Wednesday 3 January 2007

Microsoft Zune

(This is a follow-up on the previous post on Windows Media Player.)
Zune is Microsoft's new portable music player and software of the same name. It's analogous to iPod and iTunes. Since Windows Media Player 11 was promising but ultimately flawed, I decided to give Zune a try.
Zune is basically identical to WMP (see previous post), just with a different skin. However, it does two things WMP doesn't:
  1. Supports AAC natively
  2. Imports playlists and ratings from iTunes
These are very very good things. That leaves only two downsides to Zune compared to iTunes:
  1. As with WMP, it stubbornly resets my viewing preferences every time I switch panes
  2. As with WMP, it lacks a way to duplicate Party Shuffle's automatic song selection
Nevertheless, given that it's so much faster than iTunes and has nifty playlist management - and imported all my playlists from iTunes - I'm going to give it a try for a while.

Edit:
In iTunes, you set a checkbox called "Compilation" to indicate that an album is a compilation. In WMP/Zune, you set a separate field for each track called "Album Artist" to something like "Various Artists" to indicate a compilation. Unfortunately Zune didn't import the "Compilation" meta-data from iTunes, and this was messing up my browsing experience (in both WMP and Zune).
After setting the "Album Artist" to "Various Artists" for all compilation CDs, the browsing experience became far, far, far better, so much so that the default view for each pane works quite well, and it's no longer so annoying that it resets the view each time you change pane.

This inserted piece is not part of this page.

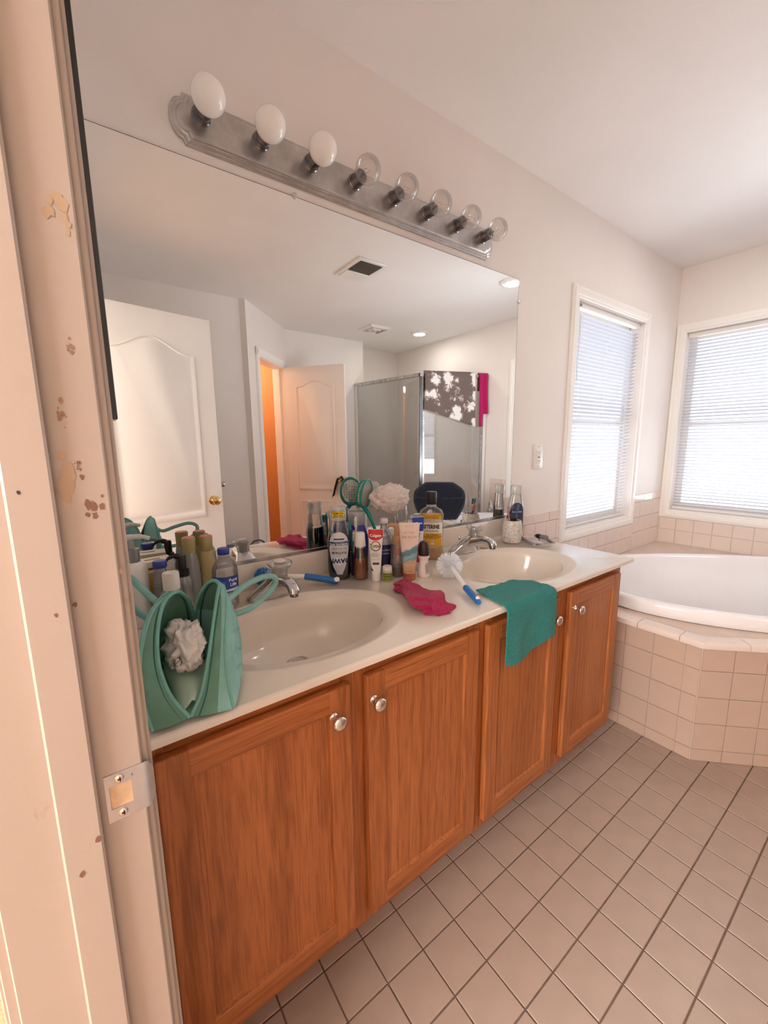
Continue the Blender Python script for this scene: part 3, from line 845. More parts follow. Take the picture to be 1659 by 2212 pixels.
# ---- faucets
def faucet(cx, cy, label, rz):
    f = thing('sink_faucet', label, 'faucet', (cx, cy, CZ+.0034), rz, 'chrome sink faucets')
    bs = bmesh.new()
    def rg(a, b_, z, y=0, n=2.6): return sring(0, y, z, a, b_, n, 40)
    loft(bs, [rg(.080, .029, 0), rg(.080, .029, .005), rg(.076, .028, .012, -.001, 2.8), rg(.062, .029, .022, -.004, 2.8), rg(.046, .031, .038, -.014, 2.6), rg(.034, .031, .054, -.028, 2.4), rg(.027, .028, .067, -.042, 2.2), rg(.0225, .0235, .074, -.051, 2), rg(.0215, .0215, .079, -.054, 2)])
    link('base', bs, M['chrome'], f, 50)
    sp = bmesh.new()
    pts = spline([(0, -.030, .048), (0, -.070, .060), (0, -.105, .068), (0, -.132, .068), (0, -.147, .060), (0, -.150, .050)], 5)
    rings = []
    for i, p in enumerate(pts):
        q_ = i/(len(pts)-1); tg = (pts[min(i+1, len(pts)-1)]-pts[max(i-1, 0)]).normalized(); up = Vector((1, 0, 0)).cross(tg)
        wx, wz = .026-.011*min(1, q_*1.5), .022-.0095*min(1, q_*1.6)
        rings.append([p+Vector((wx*math.copysign(abs(math.cos(t))**.75, math.cos(t)), 0, 0))+up*wz*math.copysign(abs(math.sin(t))**.75, math.sin(t)) for t in [2*PI*k/28 for k in range(28)]])
    loft(sp, rings); link('spout', sp, M['chrome'], f, 50)
    link('aerator', LA([(.0112, 0), (.0112, .010), (.0095, .012), (.0001, .012)], 18), M['dark_chrome'], f, 40, (0, -.150, .042))
    link('pop_up_rod', LA([(.0025, 0), (.0025, .03), (.005, .032), (.0055, .040), (.003, .044), (.0001, .0445)], 12), M['chrome'], f, 40, (0, .022, .018))
    kn = bmesh.new(); rings = []
    for z, r in ((0, .021), (.006, .0205), (.024, .0225), (.034, .030), (.042, .0345), (.048, .034), (.052, .028), (.053, .018)):
        ring = []
        for i in range(60):
            t = 2*PI*i/60; k = 1-.05*(i % 3 == 0)*(1 if z < .045 else .3)
            ring.append((r*k*math.cos(t), r*k*math.sin(t), z))
        rings.append(ring)
    loft(kn, rings)
    h = link('handle', kn, M['acrylic'], f, 60, (0, -.056, .077), (math.radians(6), 0, 0)); h.scale = (1, 1, .80); h['label'] = 'fluted clear acrylic faucet handle'
    link('handle_core', LA([(.013, .002), (.015, .03), (.016, .046), (.0001, .047)], 20), mat('frosted_core', lin(206, 200, 194), .3), h, 40)
    link('index_cap', LA([(.0165, .0532), (.0165, .0545), (.0145, .056), (.0001, .0565)], 24), colour(226, 220, 214), h, 40)
    return f
faucet(.186, -.112, 'chrome single-knob faucet at the sink beside the teal bag', 0)
faucet(.992, -.118, 'chrome single-knob faucet at the sink under the teal towel', 0)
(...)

In summary, the WMP/Zune browsing interface just got a lot better in my opinion; on par or superior to iTunes' 3-pane browser. *thumbs up*

2 comments:

Brett said...

I've never really understood what the 'Album Artist' field in iTunes was for, considering that it also has the 'compilation' check box.

Personally, I don't use iTunes on my PC for the simple reason that I'm forever moving albums around on my PC (due to backing up) which iTunes doesn't like at all.

Nicholas Young said...

You could consider Zune for your PC then, it's much more flexible when moving files around on the HDD - it keeps track of all the meta-data and even updates playlists correctly!
I have no idea how it does it, maybe Zune puts hooks in the Windows API to monitor what you do to files in your music folder. Maybe it's just magic.